Collected data:

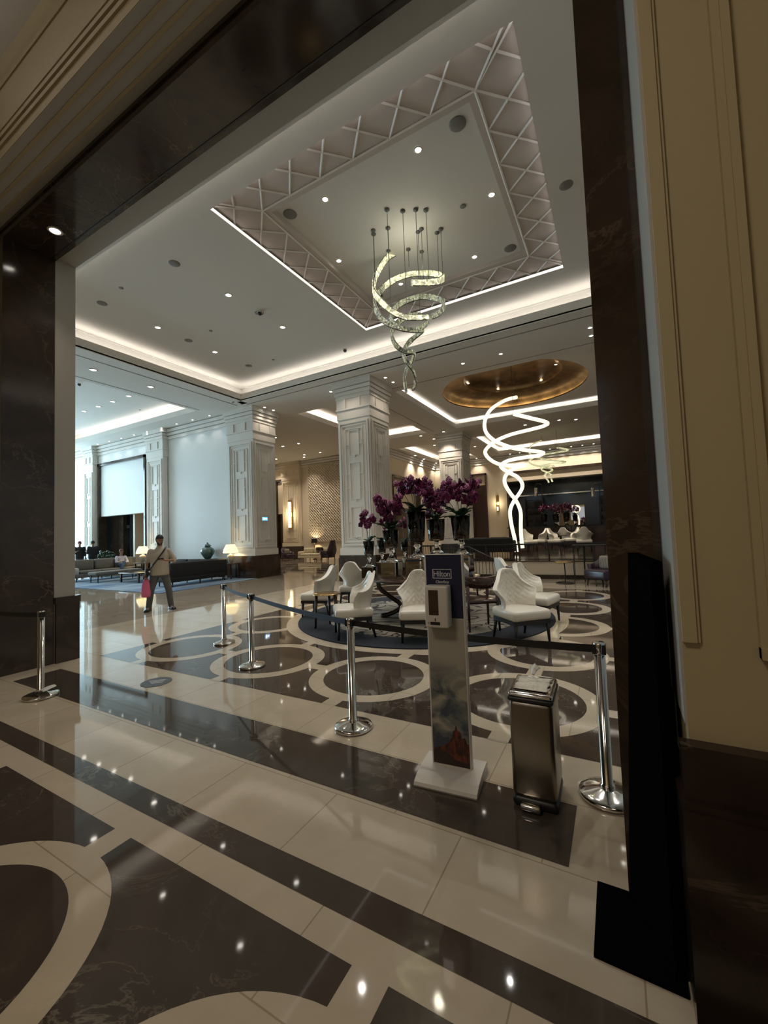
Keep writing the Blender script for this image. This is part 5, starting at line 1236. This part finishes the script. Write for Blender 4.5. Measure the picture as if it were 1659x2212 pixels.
arm_chair('dark armchair at the left end of the cream settee', -19.4, 21.2, face(1, .0))
# outside: car, trees, planter
cr_ = thing('car', 'grey car parked outside beyond the entrance glass', 'car', (-39.0, 22.6, 0), radians(20))
a = MB(); a.smooth = False
pr = [(-2.2, .35), (-2.25, .75), (-1.9, .95), (-1.2, 1.02), (-.6, 1.45), (.7, 1.50), (1.5, 1.05), (2.15, .95), (2.25, .6), (2.2, .35)]
a.loft([[V(x, y, z*(1 if abs(y) < .86 or z < 1.1 else .97)) for x, z in pr] for y in (-.88, .88)], True, True); a.build('body', CARMAT, cr_)
for y in (-.89, .89): a = MB(); a.add([(x, y, z) for x, z in ((-1.05, 1.05), (-.55, 1.38), (.65, 1.42), (1.25, 1.08))], [(0, 1, 2, 3)]); a.build('window', BLACK, cr_)
for x in (-1.4, 1.4):
    for y in (-.85, .85): a = MB(); a.cyl((x, y-.09, .34), (x, y+.09, .34), .34, .34, 20); a.build('wheel', BLACK, cr_)
pl = box(-33.6, -31.5, 17.8, 18.4, 0, 1.3).build('planter_wall', mat('beige_stone', (.30, .27, .20), .8)); tag(pl, 'low beige stone wall outside the entrance glass', 'wall')
rnd = random.Random(9)
for i, (x, y, r_) in enumerate(((-57.0, 31.5, 3.0), (-48.5, 27.0, 1.6))):
    t = thing('tree', ['green tree outside, left of the vestibule door frame', 'green tree outside, right of the vestibule door frame'][i], 'tree', (x, y, 0))
    a = MB(); a.cyl((0, 0, 0), (.1, 0, 4), .22, .12, 10); a.build('trunk', DWOOD, t)
    a = MB()
    for k in range(160):
        v = V(rnd.gauss(0, 1), rnd.gauss(0, 1), rnd.gauss(0, 1)).normalized()*r_*rnd.uniform(.3, 1); a.ell(v+V(0, 0, 5), .45, .35, .2, Matrix.Rotation(rnd.uniform(0, 6), 3, 'Z') @ Matrix.Rotation(rnd.uniform(0, 3), 3, 'X'), 6, 4)
    a.build('crown', GREENERY, t)
w = MB(); w.box(-84, -22.4, 13.6, 40, -.05, 0) ; struct('floor', w, mat('asphalt', (.18, .18, .17), .9))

Problem to work on: Repeat the material verbatim. Do not carry over any picture.

Solved problem:
Keep writing the Blender script for this image. This is part 5, starting at line 1236. This part finishes the script. Write for Blender 4.5. Measure the picture as if it were 1659x2212 pixels.
arm_chair('dark armchair at the left end of the cream settee', -19.4, 21.2, face(1, .0))
# outside: car, trees, planter
cr_ = thing('car', 'grey car parked outside beyond the entrance glass', 'car', (-39.0, 22.6, 0), radians(20))
a = MB(); a.smooth = False
pr = [(-2.2, .35), (-2.25, .75), (-1.9, .95), (-1.2, 1.02), (-.6, 1.45), (.7, 1.50), (1.5, 1.05), (2.15, .95), (2.25, .6), (2.2, .35)]
a.loft([[V(x, y, z*(1 if abs(y) < .86 or z < 1.1 else .97)) for x, z in pr] for y in (-.88, .88)], True, True); a.build('body', CARMAT, cr_)
for y in (-.89, .89): a = MB(); a.add([(x, y, z) for x, z in ((-1.05, 1.05), (-.55, 1.38), (.65, 1.42), (1.25, 1.08))], [(0, 1, 2, 3)]); a.build('window', BLACK, cr_)
for x in (-1.4, 1.4):
    for y in (-.85, .85): a = MB(); a.cyl((x, y-.09, .34), (x, y+.09, .34), .34, .34, 20); a.build('wheel', BLACK, cr_)
pl = box(-33.6, -31.5, 17.8, 18.4, 0, 1.3).build('planter_wall', mat('beige_stone', (.30, .27, .20), .8)); tag(pl, 'low beige stone wall outside the entrance glass', 'wall')
rnd = random.Random(9)
for i, (x, y, r_) in enumerate(((-57.0, 31.5, 3.0), (-48.5, 27.0, 1.6))):
    t = thing('tree', ['green tree outside, left of the vestibule door frame', 'green tree outside, right of the vestibule door frame'][i], 'tree', (x, y, 0))
    a = MB(); a.cyl((0, 0, 0), (.1, 0, 4), .22, .12, 10); a.build('trunk', DWOOD, t)
    a = MB()
    for k in range(160):
        v = V(rnd.gauss(0, 1), rnd.gauss(0, 1), rnd.gauss(0, 1)).normalized()*r_*rnd.uniform(.3, 1); a.ell(v+V(0, 0, 5), .45, .35, .2, Matrix.Rotation(rnd.uniform(0, 6), 3, 'Z') @ Matrix.Rotation(rnd.uniform(0, 3), 3, 'X'), 6, 4)
    a.build('crown', GREENERY, t)
w = MB(); w.box(-84, -22.4, 13.6, 40, -.05, 0) ; struct('floor', w, mat('asphalt', (.18, .18, .17), .9))